Talking of CDBaby, the latest Phoenix New Times has a good feature on this estimable retailer of the great unsigned : "Nobody here drives a Maserati," a staffer states, reassuringly...
Those rumbustious folk-rockers from Denton, Tx. Little Grizzly play a hometown date with Knife in the Water this Tuesday. As if this wasn't tasty enough, opening the show is touted Austin combo Western Keys who're making friends rather quickly it would seem...
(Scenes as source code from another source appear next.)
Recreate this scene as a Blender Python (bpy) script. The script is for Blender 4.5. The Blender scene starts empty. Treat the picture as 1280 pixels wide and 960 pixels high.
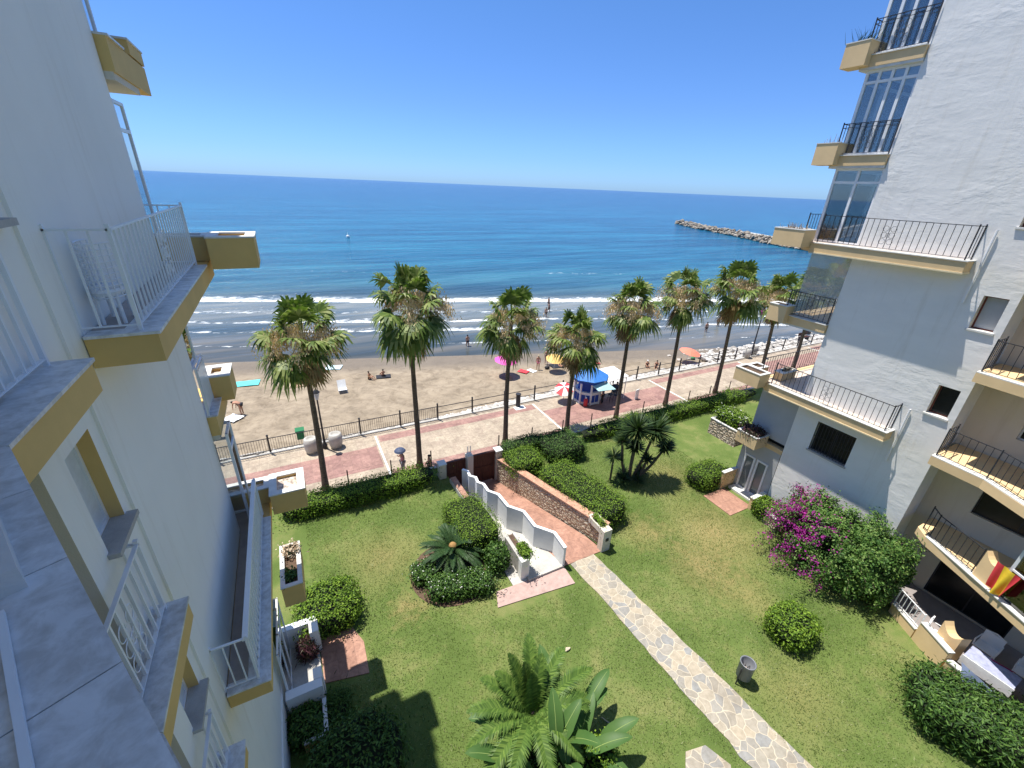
import bpy, math
import numpy as np
from mathutils import Matrix, Vector
sc = bpy.context.scene
COL = sc.collection
R = math.radians
rng = np.random.default_rng(7)
CAMZ = 13.2

# ------------------------------------------------------------------ materials
MATS = {}
def new_mat(name):
    m = bpy.data.materials.new(name); m.use_nodes = True
    nt = m.node_tree
    return m, nt, nt.nodes['Principled BSDF']
def nd(nt, t, **kw):
    n = nt.nodes.new(t)
    for k, v in kw.items():
        if k.startswith('i_'): n.inputs[k[2:].replace('_', ' ')].default_value = v
        else: setattr(n, k, v)
    return n
def ramp(nt, src, stops, interp='LINEAR'):
    r = nt.nodes.new('ShaderNodeValToRGB'); r.color_ramp.interpolation = interp
    cr = r.color_ramp
    while len(cr.elements) > 1: cr.elements.remove(cr.elements[-1])
    cr.elements[0].position = stops[0][0]; cr.elements[0].color = (*stops[0][1], 1)
    for p, c in stops[1:]:
        e = cr.elements.new(p); e.color = (*c, 1)
    nt.links.new(src, r.inputs[0]); return r
def mixc(nt, fac, a, b, blend='MIX'):
    m = nt.nodes.new('ShaderNodeMix'); m.data_type = 'RGBA'; m.blend_type = blend
    for inp, v in ((m.inputs['Factor'], fac), (m.inputs['A'], a), (m.inputs['B'], b)):
        if hasattr(v, 'is_linked') or hasattr(v, 'links'): nt.links.new(v, inp)
        elif isinstance(v, (int, float)): inp.default_value = v
        else: inp.default_value = (*v, 1)
    return m.outputs['Result']
def math_(nt, op, a, b=None, clamp=False):
    m = nt.nodes.new('ShaderNodeMath'); m.operation = op; m.use_clamp = clamp
    for i, v in enumerate((a, b)):
        if v is None: continue
        if isinstance(v, (int, float)): m.inputs[i].default_value = v
        else: nt.links.new(v, m.inputs[i])
    return m.outputs[0]
def coords(nt, scale=(1, 1, 1), rot=(0, 0, 0)):
    g = nt.nodes.new('ShaderNodeNewGeometry'); mp = nt.nodes.new('ShaderNodeMapping')
    mp.inputs['Scale'].default_value = scale; mp.inputs['Rotation'].default_value = rot
    nt.links.new(g.outputs['Position'], mp.inputs[0]); return mp.outputs[0]
def noise(nt, vec, scale, detail=4, rough=.55, dist=0):
    n = nd(nt, 'ShaderNodeTexNoise'); n.inputs['Scale'].default_value = scale
    n.inputs['Detail'].default_value = detail; n.inputs['Roughness'].default_value = rough
    n.inputs['Distortion'].default_value = dist
    nt.links.new(vec, n.inputs['Vector']); return n.outputs['Fac']
def bump(nt, bs, h, strength, dist=.02):
    b = nt.nodes.new('ShaderNodeBump'); b.inputs['Strength'].default_value = strength
    b.inputs['Distance'].default_value = dist
    nt.links.new(h, b.inputs['Height']); nt.links.new(b.outputs[0], bs.inputs['Normal']); return b
def mat(name, col, rough=.8, var=.12, scale=3., bmp=.15, bscale=None, spec=.3, metal=0, col2=None, aniso=(1, 1, 1), fine=.0):
    if name in MATS: return MATS[name]
    m, nt, bs = new_mat(name)
    v = coords(nt, aniso)
    n = noise(nt, v, scale, 6, .6)
    c2 = col2 if col2 else tuple(c * (1 - var) for c in col)
    c1 = tuple(min(1, c * (1 + var * .6)) for c in col)
    r = ramp(nt, n, [(.32, c2), (.68, c1)])
    out = r.outputs[0]
    if fine:
        n2 = noise(nt, v, scale * 14, 3, .6)
        r2 = ramp(nt, n2, [(.3, (1 - fine,) * 3), (.7, (1 + 0 * fine,) * 3)])
        out = mixc(nt, 1., out, r2.outputs[0], 'MULTIPLY')
    nt.links.new(out, bs.inputs['Base Color'])
    bs.inputs['Roughness'].default_value = rough; bs.inputs['Specular IOR Level'].default_value = spec
    bs.inputs['Metallic'].default_value = metal
    if bmp:
        nb = noise(nt, v, bscale or scale * 4, 5, .6); bump(nt, bs, nb, bmp)
    MATS[name] = m; return m
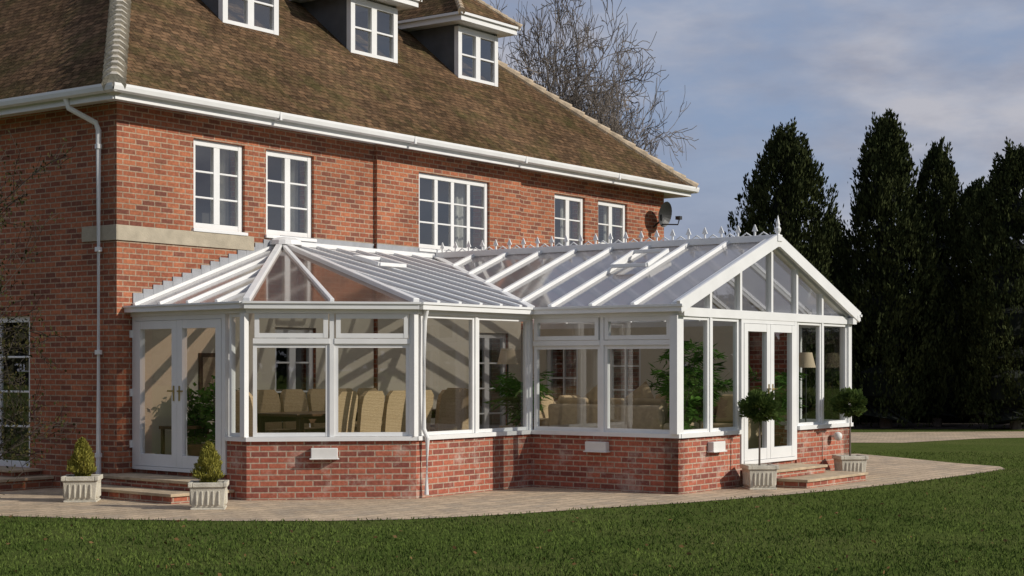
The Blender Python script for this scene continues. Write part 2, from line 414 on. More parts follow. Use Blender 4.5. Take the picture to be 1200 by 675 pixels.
for c in (3.88, 6.92, 9.96):
    hw = .62; vf = -1.63; zb, zt = 7.0, 8.2
    fr = FR((c-hw, vf), (c+hw, vf))
    vb = EO-(zt-ZE)/PT-.3
    md.box(c-hw, c-hw+.05, vb, vf-.02, 6.7, zt, 0); md.box(c+hw-.05, c+hw, vb, vf-.02, 6.7, zt, 0)
    md.box(c-hw-.02, c+hw+.02, vf-.08, vf-.021, 6.7, 7.13, 0)
    window(mdf, mdg, fr, -.01, 2*hw+.01, 7.13, 8.16, 2, 2, fw=.11, mull=.14, bar=.03, d0=-.1, d1=.0)
    fr.box(mdf, -.05, 2*hw+.05, 7.08, 7.128, -.05, .06)
    drape(mdc, fr, .12, .34, 7.2, 8.1, -.25, waves=2)
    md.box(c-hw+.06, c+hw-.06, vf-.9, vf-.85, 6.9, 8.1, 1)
    o = .27; el, er, ef = c-hw-o, c+hw+o, vf+o
    mdf.box(el, er, vb-.5, ef, zt, zt+.10); mdf.box(el-.05, er+.05, vb-.5, ef+.05, zt+.102, zt+.15)
    hwid = hw+o+.05; pit = .80; zr = zt+.155+hwid*pit; vr = EO-(zr-ZE)/PT-.3
    A = (el-.05, ef+.05, zt+.155); B = (er+.05, ef+.05, zt+.155); R = (c, ef+.05-hwid, zr); R2 = (c, vr, zr)
    A2 = (el-.05, vb-.5, zt+.155); B2 = (er+.05, vb-.5, zt+.155)
    mdr.poly([A, B, R]); mdr.poly([A2, A, R, R2]); mdr.poly([B, B2, R2, R])
    hiprow(mdh, A, R, .055, .16); hiprow(mdh, B, R, .055, .16); hiprow(mdh, R, R2, .06, .2)
md.obj('dormer_cheeks', [M_lead, M_dark], house); mdf.obj('dormer_frames', [M_white], house); mdg.obj('dormer_panes', [M_glassH], house); mdc.obj('dormer_curtains', [M_curt], house)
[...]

From this week's St.Louis Riverfront Times, another update from planet Nadine: 'The band sent approximately 250 copies of the CD [Strange seasons] to labels and is beginning to get some positive feedback. "We're such a dorky band," Adam Reichmann says, laughing. "We're not even susceptible to trends because I don't even know if we're cool enough to know what's going on. Whenever this thing comes out, it's gonna show up the same way."